É seguindo as geografias imaginárias que construímos o nosso mundo: o resto é apenas confirmação. (...) As coisas não imaginavas carecem de existência, como aqueles montáculos funerários turcos visíveis mas não vistos, até Schliemann imaginar que se tratava das ruínas de Tróia, ou aqueles muros degradados que só adquirem vida depois de cobertos de graffiti.

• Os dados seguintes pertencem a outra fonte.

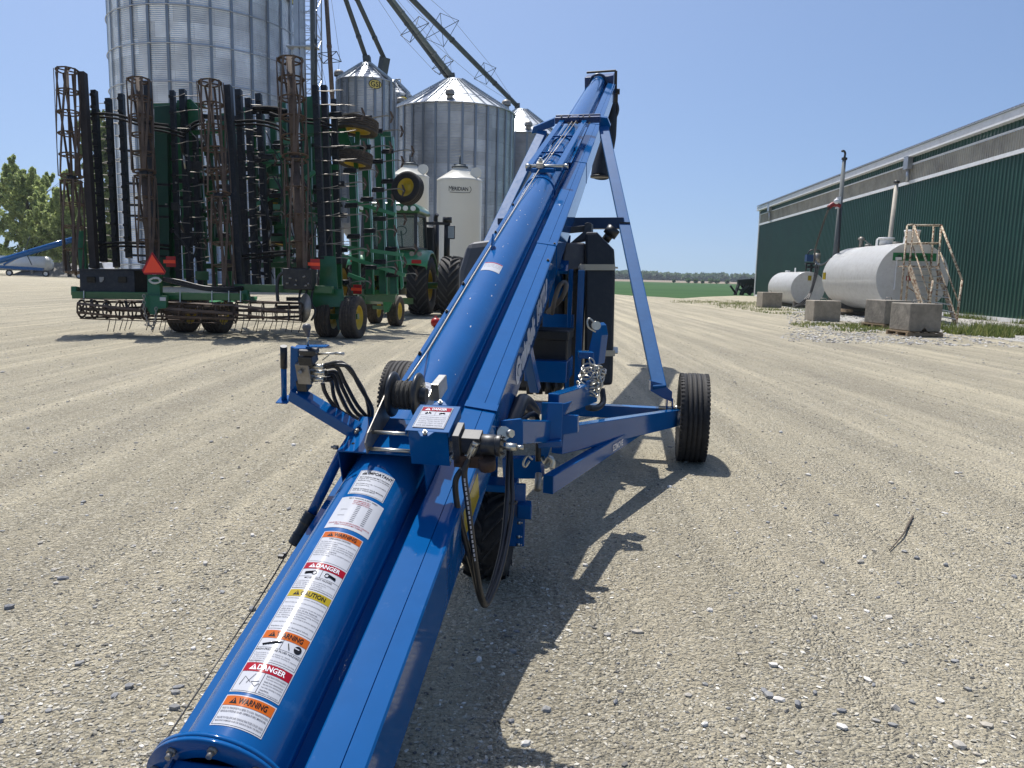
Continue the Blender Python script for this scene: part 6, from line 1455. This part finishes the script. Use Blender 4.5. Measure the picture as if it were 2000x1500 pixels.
mb = MB(); mb.tube(at(1163,636,4.56), at(1165,636,4.46), .026, n=14); mb.path(smooth_pts([at(1164,634,4.5), at(1152,622,4.48), at(1147,628,4.48), at(1150,640,4.48), at(1163,648,4.5)], 3), .006, 6); part('hitch_pin', mb, STL)
mb = MB(); cs__ = []
for k in range(5):
    for j in range(7):
        x = 2*PI*j/7; cs__.append(at(1148+k*3.0,764-k*11,4.46)+V(.068*math.cos(x), .06*math.sin(x), .022*math.sin(x*2+k)))
chain(mb, cs__, .005, .055, .030); chain(mb, [at(1152,700,4.4), at(1160,712,4.4), at(1168,730,4.4), at(1172,752,4.4), at(1166,765,4.4)], .005, .045, .03); part('safety_chain', mb, STL)
mb = MB(); mb.prism([at(x,y,3.75) for x,y in ((1050,868),(1078,866),(1066,905),(1055,905))], V(0,.06,0)); mb.path(smooth_pts([at(1060,895,3.7), at(1066,903,3.65), at(1074,893,3.6), at(1080,902,3.6), at(1078,914,3.6)], 3), .012, 8, 1); part('latch', mb, [BLUE, STL], .002)
mb = MB(); mb.path(smooth_pts([at(1040,898,3.6), at(1030,890,3.6), at(1022,905,3.6), at(1026,912,3.6), at(1034,900,3.6)], 4), .006, 6); part('lynch_pin', mb, STL)
mb = MB(); mb.path(smooth_pts([at(1176,760,5.6), at(1178,785,5.55), at(1165,797,5.4), at(1148,796,5.3)], 4), .022, 8); part('fuel_line', mb, HOSE)
# ---- drive wheel under the conveyor
dwc = gp(955,1124); Rd = .215; dw = V(dwc.x, dwc.y+.0, Rd-.005)
mb = MB(); tyre(mb, dw, axd, Rd-.015, .20, .10, 1, 0, 40); lugs(mb, dw, axd, Rd, .205, 13, .022, 0, .022, .7); wq = part('drive_wheel', mb, RUB)
mb = MB(); rim(mb, dw, axd, .10, .20, .2, side=1); part('rim', mb, BLUE, parent=wq)
fr = dw+axd*.125
mb = MB(); zd = (dw-EYE).dot(FW)
mb.bar(dw+axd*-.3+Z3*.25, fr+Z3*.25, .16, .035); mb.bar(fr+Z3*.262, fr+Z3*-.05, .09, .02, Y3); mb.obox(fr+Z3*.135+axd*.04, axd*.035, V(0,.045,0), Z3*.035); part('wheel_fork', mb, BLUE, .006)
mb = MB(); mb.obox(fr+Z3*.135+axd*.077, axd*.001, V(0,.03,0), Z3*.018); part('sticker', mb, LBL)
mb = MB(); 
for z_ in (.07,-.0,-.04): mb = MB(); mb.bolt(fr+axd*.012+Z3*z_, axd, .012, .012); part('fork_bolt', mb, STL)
mb = MB(); mb.bar(C(1.9,.0,-.28), V(dw.x-.1, dw.y, Rd+.26), .12, .12); mb.bar(C(2.6,.1,-.28), V(dw.x, dw.y+.1, Rd+.26), .06, .06); part('wheel_mount', mb, BLUE, .005)
mb = MB(); mb.tube(at(1052,925,4.0), at(1050,958,3.95), .018, n=8); part('stub', mb, STLD)
# ---- engine, tank and shroud
def pb(px0, py0, px1, py1, z, dep, name, mat, bev=.01, skew=0):
    a = at(px0, py1, z); b = at(px1, py0, z); w_ = (b.x-a.x); h = b.z-a.z
    mb = MB(); mb.obox(V((a.x+b.x)/2, a.y+dep/2, (a.z+b.z)/2), axd*w_/2, V(0.17,1,0).normalized()*dep/2, Z3*h/2); return part(name, mb, mat, bev)
mb = MB(); zt_ = 5.9
tkp = [(1143,453),(1166,453),(1199,487),(1201,520),(1196,752),(1141,756)]
mb.prism([at(x,y,zt_) for x,y in tkp], V(.07,.52,0)); tk = part('fuel_tank', mb, BLKP, .02)
mb = MB(); c_ = at(1182,470,zt_+.2); d_ = V(.55,0,.8).normalized(); mb.tube(c_, c_+d_*.07, .035, n=14); mb.tube(c_+d_*.05, c_+d_*.12, .055, n=10); part('filler_cap', mb, BLKP, parent=tk)
mb = MB()
for y_ in (522, 690): mb.bar(at(1134,y_,zt_-.02), at(1201,y_,zt_-.02), .008, .045); mb.bar(at(1201,y_,zt_-.02), at(1201,y_,zt_-.02)+V(.07,.52,0), .045, .008)
part('tank_strap', mb, M('strap_steel', (.36,.34,.28), .4, .5), parent=tk)
mb = MB(); mb.bolt(at(1136,523,zt_-.03), -Y3, .03, .02); part('strap_bolt', mb, STLD, parent=tk)
mb = MB(); mb.prism([at(x,y,6.0) for x,y in ((1104,474),(1143,474),(1143,522),(1108,532),(1097,530),(1098,510))], V(.06,.5,0)); part('engine_cover', mb, GRYP, .015)
mb = MB(); mb.prism([at(x,y,6.3) for x,y in ((912,474),(960,468),(1000,470),(1005,700),(905,700),(893,640),(895,528))], V(.1,.8,0)); part('engine_shroud', mb, GRYP, .05)
NV = MATS['navy_paint']
for x0, x1, y0, y1, z_ in ((1104,1118,526,760,5.95),(1122,1140,528,762,5.85),(1072,1085,520,620,6.1)):
    pb(x0, y0, x1, y1, z_, .06, 'frame_post', BLUE, .004)
pb(1060,614,1122,650,6.0,.05,'frame_plate', BLUE, .004); pb(1034,706,1118,746,5.2,.45,'battery_shelf', BLUE, .006)
bt = pb(1040,656,1116,708,5.3,.3,'battery_box', BLKP, .012); mb = MB(); a_, b_ = at(1036,664,5.26), at(1120,646,5.26); mb.obox(V((a_.x+b_.x)/2,a_.y+.17,(a_.z+b_.z)/2), axd*(b_.x-a_.x)/2, V(.17,1,0).normalized()*.18, Z3*(b_.z-a_.z)/2); part('battery_lid', mb, BLKP, .012, parent=bt)
pb(1000,500,1112,765,6.5,.5,'engine', IRON, .04); pb(1108,500,1150,768,6.45,.4,'dark_gap_filler', IRON, .02)  # second block is added, dark, to close the bright gap behind the posts
mb = MB()
for i in range(9): mb.bar(at(1026,588+i*9,6.42), at(1100,588+i*9,6.42), .02, .015)
for i in range(4): mb.tube(at(1035+i*18,770,6.4), at(1035+i*18,740,6.4), .03, n=8)
part('engine_fins', mb, IRON)
mb = MB(); mb.bar(at(1098,532,5.9), at(1104,462,6.3), .03, .09, X3); mb.bolt(at(1096,520,5.8), -Y3, .02, .02); part('hinge_bar', mb, BLUE2, .003)
mb = MB(); mb.prism([at(x,y,6.1) for x,y in ((1112,476),(1140,452),(1142,436),(1148,434),(1155,436),(1155,452),(1140,470))], V(.03,.15,0)); mb.bar(at(1108,450,6.2), at(1150,446,6.2), .05, .05); part('lift_bracket', mb, IRON, .004)
mb = MB(); mb.path(smooth_pts([at(1078,612,5.6), at(1082,590,5.5), at(1092,560,5.45), at(1102,552,5.45), at(1106,560,5.45), at(1098,580,5.5), at(1084,596,5.6), at(1070,610,5.7)], 6), .018, 8); part('rubber_hose', mb, M('grey_hose',(.12,.11,.10),.6))
mb = MB(); mb.path(smooth_pts([C(1.75,.31,-.22), C(1.95,.33,-.20), C(2.1,.34,-.22), C(2.3,.36,-.40), at(1020,800,4.1)], 6), .035, 10); mb.path(smooth_pts([C(1.9,.32,-.24), C(2.1,.40,-.30), C(2.0,.42,-.5)], 5), .014, 8); part('rubber_hose', mb, HOSE)
for k in range(5):
    mb = MB(); mb.path(smooth_pts([C(1.3+.02*k,-.05+.05*k,-.25), C(2.2,-.02+.05*k,-.33-.02*k), C(3.2,.0+.05*k,-.32), C(4.3,.0+.04*k,-.5)], 5), .012, 6); part('hydraulic_hose', mb, HOSE)
mb = MB()
for a_ in (3.0, 4.6): mb.bar(C(a_,-.05,-.24), C(a_+.3,-.05,-.24)-Z3*.5, .06, .06); mb.bar(C(a_,.2,-.24), C(a_+.3,.25,-.24)-Z3*.5, .06, .06)
mb.bar(C(2.4,.05,-.30), C(5.6,.05,-.30), .12, .10, CN); part('sub_frame', mb, BLUE, .005)
pb(985,905,1050,930,4.3,.10,'cross_member', BLUE, .005)
# ---- head and discharge
mb = MB(); mb.prism([C(END,-.235,-.16), C(END,-.24,.10), C(END,-.14,.09), C(END,.12,.105), C(END,.265,.13), C(END,.26,-.17)], CT*.02); part('head_plate', mb, MATS['dark_blue_paint'], .004)
mb = MB(); mb.path([C(END-.02, (RAD+.022)*math.sin(x), (RAD+.022)*math.cos(x)) for x in np.linspace(-2.1,2.1,30)], .022, 6); part('head_flange', mb, MATS['navy_paint'])
mb = MB(); mb.prism([C(END+.03,-.235,-.20), C(END+.03,-.235,.10), C(END+.03,.26,.12), C(END+.03,.26,-.25)], CT*.45); part('discharge_hood', mb, MATS['dark_blue_paint'], .01)
mb = MB(); mb.bar(C(END+.05,-.21,.175), C(END+.05,.30,.20), .05, .035, CN); mb.bar(C(END+.05,.30,.20), C(END+.05,.305,-.30), .05, .03, CT); mb.tube(C(END+.0,.30,-.14), C(END+.0,.38,-.14), .05, n=10); mb.obox(C(END,.32,-.24), CS*.03, CT*.06, CN*.08); part('drive_guard', mb, BLKP, .006)
sp0 = C(END+.1,.22,-.35); sb = at(1172,345,13.9)
mb = MB(); p1, p2 = at(1196,200,13.95), at(1190,262,13.95); mb.path([p1, p2, at(1176,312,13.93), sb], [.10,.13,.165,.168], 24, caps=False); 
mb.path([sb+Z3*.02, sb-Z3*.02], .176, 24); part('discharge_spout', mb, BLKP)
mb = MB(); mb.path(smooth_pts([at(1200,190,13.9), at(1206,215,13.9), at(1197,240,13.9), at(1200,262,13.9), at(1196,290,13.9)], 4), .035, 8); part('spout_cable', mb, IRON)
# red ball behind the tube
p = gp(851,640); mb = MB(); mb.sphere((p.x,p.y,.14), .14, 16); mb.tube(V(p.x,p.y,.26), V(p.x,p.y,.32), .03); tag(mb.build('fuel_can_float', RED), 'small red round object on the gravel beside the blue tube', 'buoy')
# ================================================================== air
mb = MB(); mb.box((-1500,-40,-2), (1500,1150,46)); hz = mb.build('haze', []); hz['kind'] = 'stuff'; hz['label'] = 'thin bluish summer haze over the yard and fields'
hm = bpy.data.materials.new('haze_air'); hm.use_nodes = True; ht = hm.node_tree; ht.nodes.clear()
pv = ht.nodes.new('ShaderNodeVolumePrincipled'); pv.inputs['Color'].default_value = (.80,.88,1,1); pv.inputs['Density'].default_value = .0002; pv.inputs['Anisotropy'].default_value = .2
ho = ht.nodes.new('ShaderNodeOutputMaterial'); ht.links.new(pv.outputs[0], ho.inputs['Volume']); hz.data.materials.append(hm)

Alberto Manguel - Diccionário de Lugares Imaginários

# 434


Graças ao Google Earth, hoje em dia é possível ver nos nossos ecrãs todos os pormenores deste planeta. Não só o grande globo azul que os satélites
nos permitiram observar do espaço, confirmando a intuição de Élouard de que "la terre est bleue comme une orange" (...) Agora a tecnologia permite-nos ver florestas e vales, cidades e aldeias, quarteirões de casas e quintais. Do outro lado do mundo, quase podemos espreitar para a sala de alguém em Tombuctu ou espiar uma reunião de família em Tonga. Tornámos impossível zarpar rumo ao desconhecido, a não ser sob vigilância humana. Anulámos a privacidade.